I love listening to music too. Music and journalling is amazing, especially with some coffee and maybe candles. Good to just take time and reflect and be. How often do we waste time on things that don't matter but not take enough time on the things that do? Breathing in and breathing out. Everyone talks about how there is not enough time and somehow more would get done if we had more. Not quite true cause we won't get more, less sometimes perhaps. So what do you do with the time that you have?

Coming home from work, I was used to running around and being busy all day, then I drove home trying to get there as soon as possible to make it to my slot in the prayer room. Then slowing down was hard and took a little time. Interesting how we can get so wound up, at least I do. Just stop and breathe. And how you go about things changes. Like a car ride being a great time to listen to your music and chill cause you can't do anything to make it go faster.

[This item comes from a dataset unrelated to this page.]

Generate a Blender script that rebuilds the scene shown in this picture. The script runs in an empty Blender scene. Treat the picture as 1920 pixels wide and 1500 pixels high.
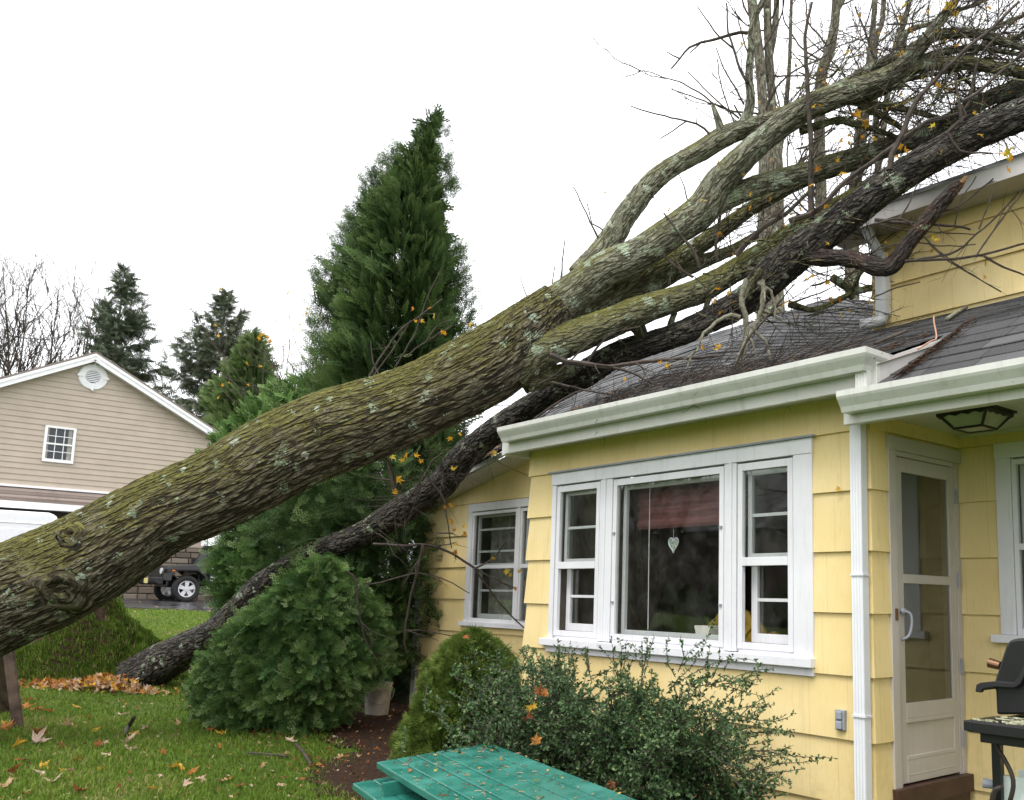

Speaking of time, sometimes it can be so precious and those moments are worth hanging on to. Some of them can be so surreal too. Like last spring, I got to talk to my Grandma on the phone when we knew that she was dying. I didn't have time to go see her cause she may not have been there by the time I was around, so we had a phone call. What do you say when you know that that is the last conversation that you will have? Suddenly words are lost. What is there? "I love you. And thank you." That's it really. So surreal and heart wrenching, yet I am so thankful for that conversation. How special that I got to have a moment of a goodbye. How inadequate you feel at that moment. Did she know how much I loved her? Does it come across through the telephone lines? Did I express it enough while she was around? Could I have written more letters, or called more? Yes probably and yet she knew. She knew that we loved her. And that conversation was the end of that stage of our relationship. Really what do you say? Bye Grandma, I love you. And time stands still in the moment, like hanging up is too hard and just being there for a bit is all that is possible and needed. Who needs words when there are none to be had? I love you and thank you, really all the words that are needed.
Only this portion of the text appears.